Read an Excerpt
Red Sox Rule
Terry Francona and Boston's Rise to Dominance
Chapter One
Blame the Manager
On the October night when most of New England directed its rage at Grady Little, Terry Francona was in suburban Philadelphia, halfway paying attention.
First he watched one of his three daughters play in a high school volleyball game. Then, grudgingly, he went home and tuned in to the final innings of the playoff series between the Boston Red Sox and New York Yankees. He certainly wasn't excited about spending his time looking at the Red Sox, so he increased the volume on his TV. That way he could travel from room to room and listen to the game when it became too frustrating to watch. He was the bench coach for the Oakland A's, the team the Red Sox had eliminated from the postseason, so it was hard to see Boston where he thought Oakland should have been. I still think we're better than the Red Sox. Hell, we were up two games on them. If we had just run the bases a little better . . . Talk about impact TV: at no point did he imagine that the broadcast was about to show him something that would land him a job in Boston.
The winning team on that night would represent the American League in the 2003 World Series. Through seven and a half innings at Yankee Stadium, the Red Sox appeared to be that team. They held a 5 to 2 lead, a cushion that would allow Little to leverage his bullpen and get the final five outs of the game. The Boston manager had his best pitcher, Pedro Martinez, on the mound. But Martinez was tired. He had allowed a one-out double to Derek Jeter in the eighth, and he clearly didn't have areservoir of brilliant pitches remaining, at least not enough to get through the muscular Yankees lineup.
The way Little's bosses saw it, the manager had several favorable options among his relief pitchers. But John Henry, Larry Lucchino, and Theo Epstein, all men Little reported to, knew that the real issue wasn't solely about a bullpen that had given up just 2 runs in its previous 25 innings of work. The issue was that in need of five outs, Little was more likely to choose instinct over science. So as the Fox television cameras were focused on the drama before them on the field, few people realized that there was also a philosophical clash coming to a head at the same time.
It was Feel versus Numbers, Tradition versus Something New, Acoustic versus Electric, Jocks versus Geeks. And it had been simmering for two seasons. Little didn't believe that he had to apologize for his style. He was a friendly Southerner who was always ready with a story and a joke. He knew how to talk to players and tap into whatever it was that either motivated them or brought on insecurity. The numbers packets and various reports from the front office were all right, but if he had to make an in-game decision that was the difference between winning and losing, he was usually going to side with flesh and blood.

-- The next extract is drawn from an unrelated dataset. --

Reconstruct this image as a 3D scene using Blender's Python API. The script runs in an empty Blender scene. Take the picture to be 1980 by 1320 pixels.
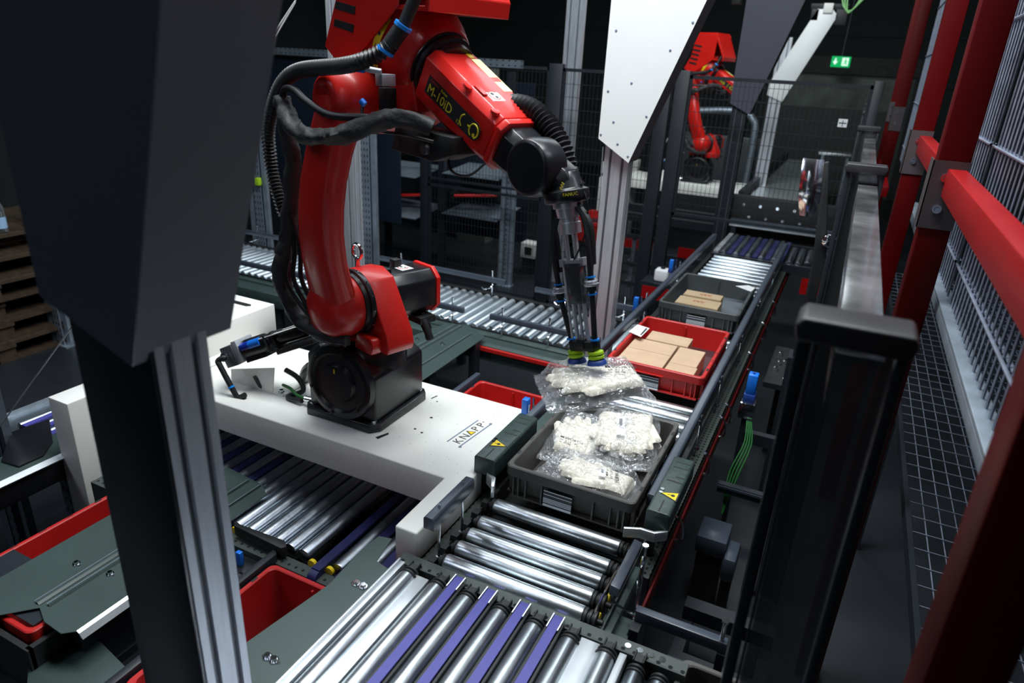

Henry, the principal owner of the Red Sox, wasn't nearly as emotional as Little. In fact, Henry became a billionaire by creating a mechanical trading system based on following trends. He believed that no one could predict the future in any industry, hedge funds or baseball, but that there were always data that could help one make informed choices. Little's homespun style was fine with him, but he would have liked it more if that style had come with more solid reasons for baseball decisions.
The two men were as different as their baseball backgrounds: whereas Little's vision was shaped by managing hundreds of personalities and 2,000 games in the minor league sticks, Henry was drawn to the sport as an owner, a fan, and a lover of computer-simulation games. He was so taken with the inventive formulas and original writings of Bill James, a true baseball outsider, that he hired him to work for the Red Sox.
Clash.
Eighth inning. The score was 5 to 3 after Bernie Williams singled home Jeter. There was still the bullpen option. Still one out. Still Feel versus Numbers. Several members of the Boston ownership group and baseball operations staff were nervous when Little jogged from the third-base dugout to talk with Martinez. If they had to pinpoint one reason he had been a good hire, they would choose what they called his "social intelligence." They knew he had a politician's gift for canvassing a room and a preacher's for bringing people together. Frankly, they weren't sure how much he was willing to apply what they deemed important.
They even had a meeting about him earlier in the season. The agenda: how to best manage the manager. The conclusion: allow him the flexibility, for the most part, to manage in that folksy style of his. It couldn't be all bad, could it? They were on their way to 95 wins and the playoffs, and the manager deserved some credit for that. But they had to let him know, emphatically, that certain things were required of a Red Sox manager. The list wasn't long, maybe two or three things, but the list was nonnegotiable.
The necessity of the meeting was a clue that the relationship was doomed. They had to tell him to consider all the available information and use some of it? That was trouble, long before October in New York.
Little would later explain that he felt he gave his team the best chance to win by placing the ball and season in the wiry right hand of Martinez. As he looked into Martinez's eyes, Little didn't just see a pitcher who on average gave up the fewest earned runs, 2.22, in the league and would one day be in the Baseball Hall of Fame; he also saw an artist. The Geeks were fine with that. Their point was that after Martinez threw over 100 pitches, he was indeed an artist—but the art was more paintball than Picasso. Martinez, with talent and competitiveness to burn, was dramatically easier to hit once his pitch count exceeded 100.